■ Data provided ■

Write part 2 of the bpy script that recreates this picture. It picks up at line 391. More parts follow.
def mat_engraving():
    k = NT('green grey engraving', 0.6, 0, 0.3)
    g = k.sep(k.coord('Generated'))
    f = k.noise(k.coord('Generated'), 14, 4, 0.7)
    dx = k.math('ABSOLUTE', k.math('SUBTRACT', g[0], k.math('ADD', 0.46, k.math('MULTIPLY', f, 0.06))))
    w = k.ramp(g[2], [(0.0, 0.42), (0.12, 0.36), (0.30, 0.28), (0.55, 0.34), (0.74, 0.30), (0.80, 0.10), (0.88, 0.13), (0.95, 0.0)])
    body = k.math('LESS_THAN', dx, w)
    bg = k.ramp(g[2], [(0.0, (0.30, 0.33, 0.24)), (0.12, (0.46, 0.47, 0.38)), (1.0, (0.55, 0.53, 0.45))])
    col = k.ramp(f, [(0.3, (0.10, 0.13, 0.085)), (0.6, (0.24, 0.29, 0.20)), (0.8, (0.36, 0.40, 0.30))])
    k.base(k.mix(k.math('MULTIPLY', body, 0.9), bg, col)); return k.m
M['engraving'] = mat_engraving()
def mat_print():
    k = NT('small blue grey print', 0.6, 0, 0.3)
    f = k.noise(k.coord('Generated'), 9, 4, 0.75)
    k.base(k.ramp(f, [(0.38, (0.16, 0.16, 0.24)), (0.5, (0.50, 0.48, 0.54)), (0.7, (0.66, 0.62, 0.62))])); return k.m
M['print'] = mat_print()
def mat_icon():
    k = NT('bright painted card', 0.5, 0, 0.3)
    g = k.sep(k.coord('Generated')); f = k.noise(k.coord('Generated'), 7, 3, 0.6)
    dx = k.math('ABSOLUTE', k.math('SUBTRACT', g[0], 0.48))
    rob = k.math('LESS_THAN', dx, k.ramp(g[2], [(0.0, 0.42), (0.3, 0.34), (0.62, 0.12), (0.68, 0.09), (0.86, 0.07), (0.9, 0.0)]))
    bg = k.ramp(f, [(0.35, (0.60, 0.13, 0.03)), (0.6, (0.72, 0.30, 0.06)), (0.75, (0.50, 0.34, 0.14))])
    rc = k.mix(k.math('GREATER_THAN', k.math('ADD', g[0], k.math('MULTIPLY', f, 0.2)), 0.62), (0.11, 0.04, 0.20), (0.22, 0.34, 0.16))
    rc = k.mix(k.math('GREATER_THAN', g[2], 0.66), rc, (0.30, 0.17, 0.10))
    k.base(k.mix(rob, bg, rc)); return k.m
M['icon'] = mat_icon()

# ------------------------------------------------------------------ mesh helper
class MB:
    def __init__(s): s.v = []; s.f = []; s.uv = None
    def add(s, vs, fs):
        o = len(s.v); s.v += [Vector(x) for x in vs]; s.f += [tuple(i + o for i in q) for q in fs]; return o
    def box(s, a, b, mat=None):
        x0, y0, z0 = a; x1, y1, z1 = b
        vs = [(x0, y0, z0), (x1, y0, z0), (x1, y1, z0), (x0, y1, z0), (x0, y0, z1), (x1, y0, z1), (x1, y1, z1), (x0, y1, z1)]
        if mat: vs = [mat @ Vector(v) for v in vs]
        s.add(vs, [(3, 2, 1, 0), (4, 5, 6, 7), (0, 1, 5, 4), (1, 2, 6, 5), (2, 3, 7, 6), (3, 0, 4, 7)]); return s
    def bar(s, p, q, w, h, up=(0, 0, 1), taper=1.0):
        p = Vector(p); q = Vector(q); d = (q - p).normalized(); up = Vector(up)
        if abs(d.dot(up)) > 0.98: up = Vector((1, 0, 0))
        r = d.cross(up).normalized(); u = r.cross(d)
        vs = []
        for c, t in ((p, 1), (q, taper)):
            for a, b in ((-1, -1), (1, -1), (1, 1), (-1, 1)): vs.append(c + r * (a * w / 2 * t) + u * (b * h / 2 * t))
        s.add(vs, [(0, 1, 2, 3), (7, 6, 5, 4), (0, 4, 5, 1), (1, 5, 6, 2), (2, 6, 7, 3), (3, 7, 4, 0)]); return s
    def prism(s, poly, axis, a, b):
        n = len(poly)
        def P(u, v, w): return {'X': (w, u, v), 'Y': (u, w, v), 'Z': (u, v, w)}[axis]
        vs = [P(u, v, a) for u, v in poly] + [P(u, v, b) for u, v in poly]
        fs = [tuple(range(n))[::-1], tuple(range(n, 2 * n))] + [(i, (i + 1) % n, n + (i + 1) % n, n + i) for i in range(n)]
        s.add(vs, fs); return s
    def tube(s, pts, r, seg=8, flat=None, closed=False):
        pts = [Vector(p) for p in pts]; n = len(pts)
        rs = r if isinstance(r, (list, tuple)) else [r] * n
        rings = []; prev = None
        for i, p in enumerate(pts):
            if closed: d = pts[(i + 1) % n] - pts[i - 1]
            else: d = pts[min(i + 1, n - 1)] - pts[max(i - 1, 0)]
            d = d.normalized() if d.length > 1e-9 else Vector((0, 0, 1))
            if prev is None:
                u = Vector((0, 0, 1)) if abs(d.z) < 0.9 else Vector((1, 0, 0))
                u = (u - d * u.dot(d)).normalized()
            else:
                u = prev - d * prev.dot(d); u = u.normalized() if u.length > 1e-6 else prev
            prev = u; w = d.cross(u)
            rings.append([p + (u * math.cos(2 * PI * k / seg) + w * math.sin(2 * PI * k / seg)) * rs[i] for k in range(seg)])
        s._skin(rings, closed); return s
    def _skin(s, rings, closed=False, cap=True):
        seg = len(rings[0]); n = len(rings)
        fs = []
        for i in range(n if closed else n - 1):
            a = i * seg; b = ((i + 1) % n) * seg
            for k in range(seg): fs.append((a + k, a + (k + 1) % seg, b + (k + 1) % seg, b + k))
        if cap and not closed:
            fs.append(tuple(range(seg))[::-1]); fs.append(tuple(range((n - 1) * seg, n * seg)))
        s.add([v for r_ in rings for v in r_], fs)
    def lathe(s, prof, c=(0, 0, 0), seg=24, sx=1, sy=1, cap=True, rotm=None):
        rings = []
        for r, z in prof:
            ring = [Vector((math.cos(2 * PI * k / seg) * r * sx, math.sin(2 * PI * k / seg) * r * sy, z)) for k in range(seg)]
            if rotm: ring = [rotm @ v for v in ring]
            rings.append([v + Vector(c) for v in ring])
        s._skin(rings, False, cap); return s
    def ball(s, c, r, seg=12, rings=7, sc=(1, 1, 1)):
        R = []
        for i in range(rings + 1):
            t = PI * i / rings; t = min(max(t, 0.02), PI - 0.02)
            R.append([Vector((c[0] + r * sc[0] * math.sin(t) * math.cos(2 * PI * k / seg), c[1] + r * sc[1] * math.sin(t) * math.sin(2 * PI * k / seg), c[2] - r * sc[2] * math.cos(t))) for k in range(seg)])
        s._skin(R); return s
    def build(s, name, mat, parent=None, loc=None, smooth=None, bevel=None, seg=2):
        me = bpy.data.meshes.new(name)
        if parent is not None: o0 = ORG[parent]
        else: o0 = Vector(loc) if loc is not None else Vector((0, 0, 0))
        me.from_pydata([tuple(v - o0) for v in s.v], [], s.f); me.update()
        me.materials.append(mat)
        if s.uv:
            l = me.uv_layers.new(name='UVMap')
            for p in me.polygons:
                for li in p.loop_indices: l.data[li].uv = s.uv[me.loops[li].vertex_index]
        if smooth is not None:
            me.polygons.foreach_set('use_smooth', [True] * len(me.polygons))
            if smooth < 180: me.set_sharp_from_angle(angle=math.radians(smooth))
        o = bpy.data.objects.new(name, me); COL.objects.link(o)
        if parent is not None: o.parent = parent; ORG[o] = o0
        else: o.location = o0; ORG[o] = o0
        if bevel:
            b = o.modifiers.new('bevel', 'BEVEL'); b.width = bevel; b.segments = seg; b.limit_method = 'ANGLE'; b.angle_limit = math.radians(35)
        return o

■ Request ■
Starting at the first line of the data above, please restate word for word every line up to and including the one that holds "M['icon'] = mat_icon()", and add nothing else.

■ Exercise result ■
Write part 2 of the bpy script that recreates this picture. It picks up at line 391. More parts follow.
def mat_engraving():
    k = NT('green grey engraving', 0.6, 0, 0.3)
    g = k.sep(k.coord('Generated'))
    f = k.noise(k.coord('Generated'), 14, 4, 0.7)
    dx = k.math('ABSOLUTE', k.math('SUBTRACT', g[0], k.math('ADD', 0.46, k.math('MULTIPLY', f, 0.06))))
    w = k.ramp(g[2], [(0.0, 0.42), (0.12, 0.36), (0.30, 0.28), (0.55, 0.34), (0.74, 0.30), (0.80, 0.10), (0.88, 0.13), (0.95, 0.0)])
    body = k.math('LESS_THAN', dx, w)
    bg = k.ramp(g[2], [(0.0, (0.30, 0.33, 0.24)), (0.12, (0.46, 0.47, 0.38)), (1.0, (0.55, 0.53, 0.45))])
    col = k.ramp(f, [(0.3, (0.10, 0.13, 0.085)), (0.6, (0.24, 0.29, 0.20)), (0.8, (0.36, 0.40, 0.30))])
    k.base(k.mix(k.math('MULTIPLY', body, 0.9), bg, col)); return k.m
M['engraving'] = mat_engraving()
def mat_print():
    k = NT('small blue grey print', 0.6, 0, 0.3)
    f = k.noise(k.coord('Generated'), 9, 4, 0.75)
    k.base(k.ramp(f, [(0.38, (0.16, 0.16, 0.24)), (0.5, (0.50, 0.48, 0.54)), (0.7, (0.66, 0.62, 0.62))])); return k.m
M['print'] = mat_print()
def mat_icon():
    k = NT('bright painted card', 0.5, 0, 0.3)
    g = k.sep(k.coord('Generated')); f = k.noise(k.coord('Generated'), 7, 3, 0.6)
    dx = k.math('ABSOLUTE', k.math('SUBTRACT', g[0], 0.48))
    rob = k.math('LESS_THAN', dx, k.ramp(g[2], [(0.0, 0.42), (0.3, 0.34), (0.62, 0.12), (0.68, 0.09), (0.86, 0.07), (0.9, 0.0)]))
    bg = k.ramp(f, [(0.35, (0.60, 0.13, 0.03)), (0.6, (0.72, 0.30, 0.06)), (0.75, (0.50, 0.34, 0.14))])
    rc = k.mix(k.math('GREATER_THAN', k.math('ADD', g[0], k.math('MULTIPLY', f, 0.2)), 0.62), (0.11, 0.04, 0.20), (0.22, 0.34, 0.16))
    rc = k.mix(k.math('GREATER_THAN', g[2], 0.66), rc, (0.30, 0.17, 0.10))
    k.base(k.mix(rob, bg, rc)); return k.m
M['icon'] = mat_icon()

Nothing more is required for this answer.